NBER's Feldstein urges Fed not to cut below 2 pct
NEW YORK (Reuters) - Surging commodity price inflation should deter the Federal Reserve from cutting its benchmark lending rate below 2 percent, said National Bureau of Economic Research President Martin Feldstein on Tuesday.
It would "make sense" for the Fed to stop cutting its target rate at between 2 percent and the current 2.25 percent because to go lower could exacerbate the problem of inflation emanating from high commodity prices, Feldstein said on CNBC television.
The NBER is a nonprofit research organization which many analysts consider the arbiter of U.S. recessions.
On Tuesday, U.S. crude oil futures CLc1 hit record highs above $113 per barrel. Separately, a government report on Tuesday showed that U.S. headline producer prices accelerated to a 6.9 percent year-over-year rate in March.
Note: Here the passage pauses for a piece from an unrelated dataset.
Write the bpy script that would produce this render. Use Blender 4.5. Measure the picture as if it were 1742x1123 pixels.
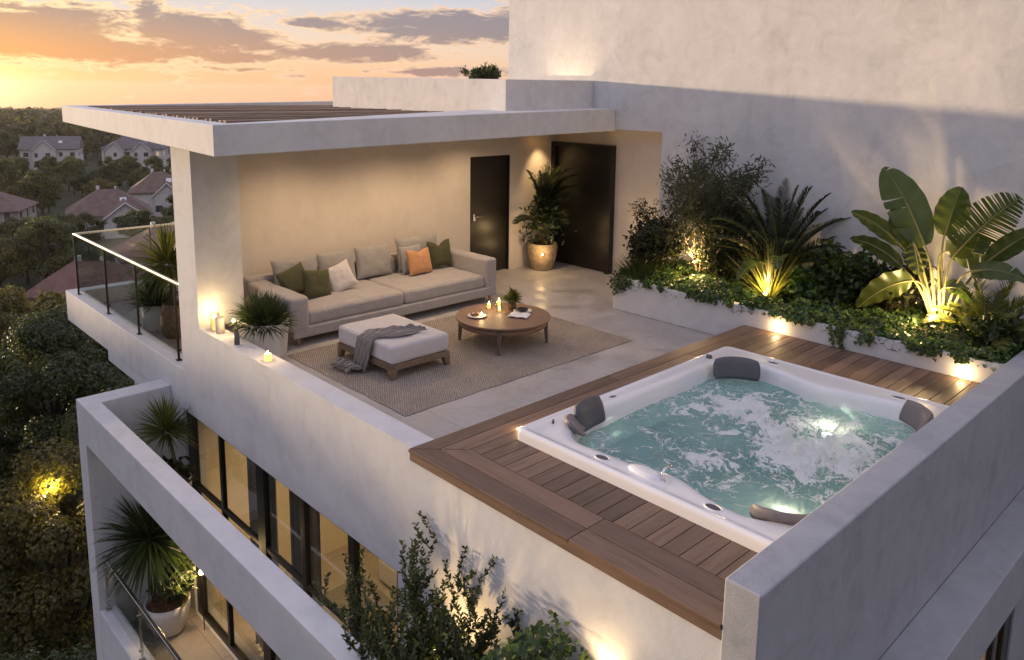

That's the sixth straight month the year-over-year headline PPI reading has been above 6.2 percent and the last time that happened was in late 1981, Asbury Research wrote in a note to clients.
Since September, the Fed has cut the fed funds target rate by three percentage points, to 2.25 percent, in a bid to alleviate the damaging effects of the worst credit market crisis in decades on a slowing U.S. economy.
Global demand for food and energy is being stoked by rapidly growing economies like those of China and India, causing sharp price rises in commodities, Feldstein noted.